Во второй части с докладом выступила Евгения Александровна Шестова (РГГУ). Она подступилась к вопросу о Другому через вопрос о читателе и привлекла к разговору стихотворение Е.А. Баратынского «Мой дар убог…» и размышление о нем О.Э. Мандельштама в его эссе «О собеседнике». Евгения Александровна сравнила фигуру читателя с фигурой неизвестного получателя бутылки погибшего мореплавателя, к которой обращается Мандельштам. Через разговор о §34 «Бытия и времени» Хайдеггера, где тот обращается к фигуре друга, Евгения Александровна перешла к пониманию голоса друга (в т.ч. как читателя) как находящего не в меня, но при мне, bei mir, в то же время не сливаясь со мной. Евгения Александровна провела различие между голосом дружбы и голосом совести, противопоставляя это различие смешению голоса друга и голоса совести у Франсуа Федье с его «Голосом друга» и другими комментаторами Хайдеггера. Евгения Александровна наметила набросок бытийного модуса дружбы через «любезность» и парность его бытия, которое в фигуре читателя обеспечивается достаточным вниманием и в то же время неопределенностью, чтобы сохранять интимность отношения ко мне.
После доклада Евгении Александровны последовали вопросы к ней и общее обсуждение. Георгий Игоревич Чернавин обратил внимание на проблему spectator malevolent neutrality — недоброжелательную нейтральность зрителя, которым может оказаться читатель.
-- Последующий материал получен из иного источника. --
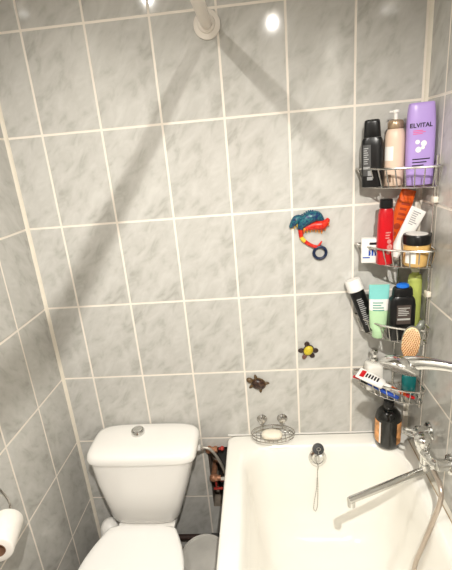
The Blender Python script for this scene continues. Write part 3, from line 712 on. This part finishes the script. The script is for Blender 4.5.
# toothpaste tube lying across the left end
A, B_ = Vector((1.010, -.062, .911)), Vector((1.100, -.128, .884))
M = along(A, B_) @ Matrix.Rotation(math.radians(20), 4, 'Z')
t = thing('toothpaste_tube', 'white toothpaste tube lying slanted over the left rim of the bottom basket', 'tube', tuple(A), None, G4)
rgp = [(0, .023, .0015, 4), (.012, .023, .0025, 4), (.05, .0215, .0105, 2.4), (.092, .0185, .0135, 2.1), (.098, .009, .009, 2)]
if (M.to_3x3() @ Vector((0, -1, 0))).y > 0: M = M @ Matrix.Rotation(PI, 4, 'Z')
b = bm_new(); sloft(b, rgp, M=M); obj('body', b, WHITEP, t, sharp=50)
b = bm_new(); lathe(b, [(.0095, .0982), (.010, .099), (.010, .118), (.009, .119)], 18, 0, M); obj('cap', b, WHITEP, t)
b = bm_new()
for k in range(5): patch(b, rgp, -.008, .010, .030+k*.010, .036+k*.010, .0008, nx=4, nz=1)
bmesh.ops.transform(b, matrix=M, verts=b.verts); obj('print', b, INKB, t, label='dark print')
b = bm_new(); patch(b, rgp, -.015, .015, .010, .026, .0008, nx=6, nz=1); bmesh.ops.transform(b, matrix=M, verts=b.verts); obj('red_patch', b, RED, t, label='red patch')

def stick(name, label, cat, a, b_, r, m, hm, head=True):
    t = thing(name, label, cat, a, None, G4); a, b_ = Vector(a), Vector(b_); d = (b_-a).normalized()
    h = bm_new(); n = (b_-a).length; sloft(h, [(0, r*.8, r*.6, 2.2), (.004, r, r*.8, 2.2), (n*.45, r*1.25, r, 2.2), (n*.7, r*.8, r*.7, 2.2), (n, r*.6, r*.55, 2.2)], M=along(a, b_), n=16); obj('handle', h, m, t)
    if head:
        k = bm_new(); box(k, -.006, .006, -.004, .004, 0, .026, .002, 0, along(b_-d*.001, b_+d)); obj('head', k, hm, t)
stick('toothbrush', 'blue toothbrush lying low along the front of the bottom basket', 'toothbrush', (1.128, -.141, F4+.012), (1.043, -.070, F4+.030), .0075, BLUE, BLACKP)
stick('toothbrush', 'orange toothbrush lying along the front of the bottom basket above the blue one', 'toothbrush', (1.152, -.139, F4+.024), (1.060, -.068, F4+.045), .0065, ORANGE, WHITEP)
stick('toothbrush', 'red toothbrush at the right front of the bottom basket', 'toothbrush', (1.180, -.142, F4+.012), (1.135, -.128, F4+.026), .0065, RED, WHITEP)
stick('safety_razor', 'black razor poking over the left rim of the bottom basket', 'razor', (1.085, -.118, F4+.048), (1.016, -.066, F4+.050), .0055, BLACKP, RED)

# ------------------------------------------------------------------ dark bottle on the tub corner
rg = [(0, .040, .040, 2), (.004, .0445, .0445, 2), (.02, .0455, .0455, 2), (.115, .0455, .0455, 2), (.135, .041, .041, 2), (.150, .029, .029, 2), (.156, .017, .017, 2), (.164, .016, .016, 2)]
t, bd = bottle('shampoo_bottle', 'large black round bottle with orange labels standing on the back corner of the tub rim', 'bottle', (1.121, -.066, .6055), None, rg, mat('black_green_bottle', (.05, .055, .045), .15, coat=.5, var=.15))
b = bm_new(); lathe(b, [(.0175, .1645), (.019, .166), (.019, .186), (.017, .188)], 24); part('cap', b, BLACKP, t)
def wrap(b, r, a0, a1, z0, z1, n=10):
    P = [[b.verts.new((r*math.sin(math.radians(a0+(a1-a0)*k/n)), -r*math.cos(math.radians(a0+(a1-a0)*k/n)), z)) for k in range(n+1)] for z in (z0, z1)]
    for k in range(n): b.faces.new((P[0][k], P[0][k+1], P[1][k+1], P[1][k]))
ORL = mat('orange_picture_label', (.84, .60, .38), .5, var=.5, vscale=45)
for a0, a1, nm in ((-95, -34, 'left'), (38, 100, 'right')):
    b = bm_new(); wrap(b, .0462, a0-14, a1-14, .022, .112); part('label', b, ORL, t, label='orange label')
b = bm_new(); wrap(b, .0464, -57, -49, .022, .112); part('label_edge', b, LABELW, t, label='pale label edge')

# ------------------------------------------------------------------ mixer tap
MY, MZ, MX = -.290, .762, 1.160
t = thing('bath_mixer_tap', 'chrome bath mixer tap with long spout on the right wall', 'tap', (XR, MY, MZ))
for y in (-.204, -.358):
    b = bm_new(); lathe(b, [(.031, .0004), (.0315, .003), (.028, .009), (.017, .012), (.0165, .024), (.0185, .0245), (.0185, .043), (.0165, .045)], 28, 0, along((XR, y, MZ), (XR-.1, y, MZ))); obj('wall_flange', b, CHROME, t)
b = bm_new()
tube(b, spline([(XR-.040, -.204, MZ), (XR-.046, -.214, MZ), (MX+.004, -.252, MZ), (MX, MY, MZ), (MX+.004, -.322, MZ), (XR-.046, -.348, MZ), (XR-.040, -.358, MZ)], 6), [.0155]*6+[.0165]*6+[.019]*13+[.0165]*6+[.0155]*6, 18); obj('body', b, CHROME, t, sharp=60)
b = bm_new(); Md = along((MX, MY, MZ+.006), (MX-.010, MY-.006, MZ+.060))
lathe(b, [(.0215, 0), (.022, .014), (.0245, .018), (.0255, .024), (.0255, .036), (.023, .046), (.016, .052), (.005, .054)], 30, 0, Md); kn = obj('control_knob', b, CHROME, t, sharp=50)
b = bm_new(); l0 = Md @ Vector((0, .006, .040)); l1 = Vector((1.117, -.232, .794)); ld_ = l1-l0; lw = Vector((.75, .66, 0)).normalized()
lp = [l0+ld_*(.20+.40*(1-math.cos(a)))+lw*.0125*math.sin(a) for a in [2*PI*k/28 for k in range(28)]]
tube(b, lp, .0042, 8, True); rod(b, l0, l0+ld_*.22, .008, .0055, 10); sub('lever', b, CHROME, kn, t)
b = bm_new(); rod(b, (MX, MY-.012, MZ-.012), (MX, MY-.015, MZ-.062), .0135, seg=22); lathe(b, [(.0155, 0), (.0165, .003), (.0165, .014), (.0155, .017)], 10, 0, along((MX, MY-.014, MZ-.040), (MX, MY-.015, MZ-.07))); obj('swivel_neck', b, CHROME, t)
s0, s1 = Vector((MX+.012, MY-.010, MZ-.066)), Vector((.902, -.419, MZ-.067))
b = bm_new(); tube(b, [s0, s0.lerp(s1, .03), s0.lerp(s1, .5), s0.lerp(s1, .97), s1], [.010, .0125, .0122, .0118, .010], 14, flat=.85); s_ = obj('spout', b, CHROME, t, sharp=60)
b = bm_new(); lathe(b, [(.0105, 0), (.0118, .004), (.0118, .019), (.009, .022)], 20, 0, along(s0.lerp(s1, .965)+Vector((0, 0, -.004)), s0.lerp(s1, .965)+Vector((0, 0, -.2)))); sub('aerator', b, CHROME, s_, t)
b = bm_new(); lathe(b, [(.0105, 0), (.0115, .004), (.0115, .018), (.009, .021)], 8, 0, along((MX+.010, -.335, MZ-.010), (MX+.010, -.350, MZ-.05))); obj('hose_outlet', b, CHROME, t)

# ------------------------------------------------------------------ hand shower, its bracket and the hose
HA = Vector((1.025, -.425, 1.140)); HB = Vector((1.200-.022, -.552, 1.187))
t = thing('hand_shower', 'chrome hand shower with wide head held in front of the rack by the right wall', 'hand shower', tuple(HB))
hn = Vector((-.42, -.50, -.75)).normalized()
b = bm_new(); dv = (HB-HA).normalized()
hp = spline([HA+Vector((.016, -.010, .012)), HA+dv*.055+Vector((0, 0, .014)), HA+dv*.10+Vector((0, 0, .012)), HA+dv*.16+Vector((0, 0, .004)), HB+dv*.012], 7)
n = len(hp); tube(b, hp, [.0205-.0075*min(1, i/(n*.55)) for i in range(n)], 18, flat=.85); obj('handle', b, CHROME, t, sharp=60)
b = bm_new(); Mh = along(HA-hn*.012, HA+hn)
lathe(b, [(.010, -.014), (.024, -.010), (.039, -.001), (.046, .009), (.0485, .017), (.0475, .021), (.043, .022), (.020, .0222)], 36, 0, Mh); hd = obj('shower_head', b, CHROME, t, sharp=50)
b = bm_new(); lathe(b, [(.038, .0221), (.036, .0240), (.006, .0245)], 32, 0, Mh); sub('spray_face', b, CLEARC, hd, t, label='clear spray face')
t = thing('shower_bracket', 'chrome wall bracket gripping the hand shower on the right wall', 'bracket', (XR, -.57, 1.19))
b = bm_new(); lathe(b, [(.022, .0004), (.0225, .004), (.013, .008)], 24, 0, along((XR, -.566, 1.185), (XR-.1, -.566, 1.185))); obj('wall_plate', b, CHROME, t)
b = bm_new(); tube(b, [HB+dv*.003+(dv.orthogonal().normalized()*math.cos(a)+dv.cross(dv.orthogonal().normalized())*math.sin(a))*.0165 for a in [2*PI*k/20 for k in range(20)]], .0032, 8, True); obj('clamp_ring', b, CHROME, t)
b = bm_new()
pts = [(1.170, -.3425, .734), (1.170, -.362, .728), (1.169, -.392, .725), (1.166, -.414, .708), (1.161, -.418, .672), (1.150, -.416, .615), (1.130, -.416, .53), (1.112, -.402, .40), (1.105, -.43, .29), (1.09, -.52, .232), (1.06, -.66, .226), (1.05, -.76, .30), (1.06, -.80, .46), (1.085, -.79, .66), (1.12, -.74, .86), (1.16, -.68, 1.05), (1.190, -.605, 1.16), (1.1905, -.5625, 1.1905)]
tube(b, spline(pts, 10), .0072, 12)
obj('shower_hose', b, HOSEM, label='flexible metal shower hose hanging from the mixer tap into the tub', category='hose')

# ------------------------------------------------------------------ ceiling lamps
LA = bpy.data.lights
for i, (x, y, lab) in enumerate(((.850, -1.66, 'round recessed ceiling lamp nearer the tub'), (.20, -.98, 'round recessed ceiling lamp nearer the left wall'))):
    t = thing('ceiling_light', lab, 'lamp', (x, y, ZC), group='recessed ceiling lamps')
    b = bm_new(); lathe(b, [(.036, ZC-.0005), (.048, ZC-.0005), (.048, ZC-.004), (.044, ZC-.007), (.036, ZC-.004), (.036, ZC-.0005)], 36, 0, Matrix.Translation((x, y, 0)), False, False); obj('bezel', b, CHROME, t)
    b = bm_new(); lathe(b, [(.0355, ZC-.0003), (.0355, ZC-.002)], 32, 0, Matrix.Translation((x, y, 0))); obj('lens', b, LAMP, t)
    l = LA.new('downlight', 'SPOT'); l.energy = (160, 34)[i]; l.color = (1., .96, .895); l.spot_size = math.radians(159); l.spot_blend = .5; l.shadow_soft_size = .015
    o = bpy.data.objects.new('downlight', l); COL.objects.link(o); o.location = (x, y, ZC-.045); o.parent = None

w = bpy.data.worlds.new('world'); S.world = w; w.use_nodes = True
w.node_tree.nodes['Background'].inputs[0].default_value = (.9, .87, .8, 1); w.node_tree.nodes['Background'].inputs[1].default_value = .05

# ------------------------------------------------------------------ camera
cam = bpy.data.cameras.new('camera'); cam.sensor_fit = 'VERTICAL'; cam.sensor_height = 36; cam.lens = 409.793/570*36; cam.clip_start = .02
co = bpy.data.objects.new('camera', cam); COL.objects.link(co)
co.location = (.68826, -1.38417, 1.70278); co.rotation_euler = (1.2532587, .0841915, .0662258)
S.camera = co
S.view_settings.view_transform = 'Standard'; S.view_settings.look = 'None'; S.view_settings.gamma = 1; S.view_settings.use_curve_mapping = False
S.view_settings.exposure = 0.0
for o in COL.objects:
    if '_o' in o: del o['_o']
Евгения Александровна в своем ответе указала на заинтересованность наблюдателя как на принципиальный момент. Николай Тимурович Нахшунов (МВШСЭН), во многом вторя вопросу Георгия Игоревича, привел пример де Сада как фигуры, не искавшей в Другом друга. Евгения Александровна отметила, что фигура друга для нее здесь является только отправным моментом в разговоре о Другом. Виктор Игоревич Молчанов задал вопрос о первичности связки Другого и дружбы. Евгения Александровна отметила, что эта связь не является для нее центральной. Наталья Андреевна Артёменко (СПбГУ), опираясь на Карла Лёвита, противопоставила Mineinanderschreiben и Miteinandersprechen как опосредованный и непосредственный разговор с Другим. Евгения Александровна не поддержала это различие. Михаил Алексеевич Белоусов отметил тотальность Dasein как способа бытия и потенциальное сведение Dasein к общей фигуре народа у Хайдеггера. Евгениий Александровна отметила, что наш модус существования заключается в уповании на то, что мы существует, которое может подменить Betrieb (предприятие) попыткой предъявить нам «гарантии» нашего существования. Михаил Алексеевич в ответ заметил, что у Хайдеггера невозможно скрыться от несобственного самоистолкования Dasein в качестве Betrieb и проблематизировал зов Бытия как зов в некотором смысле чужого.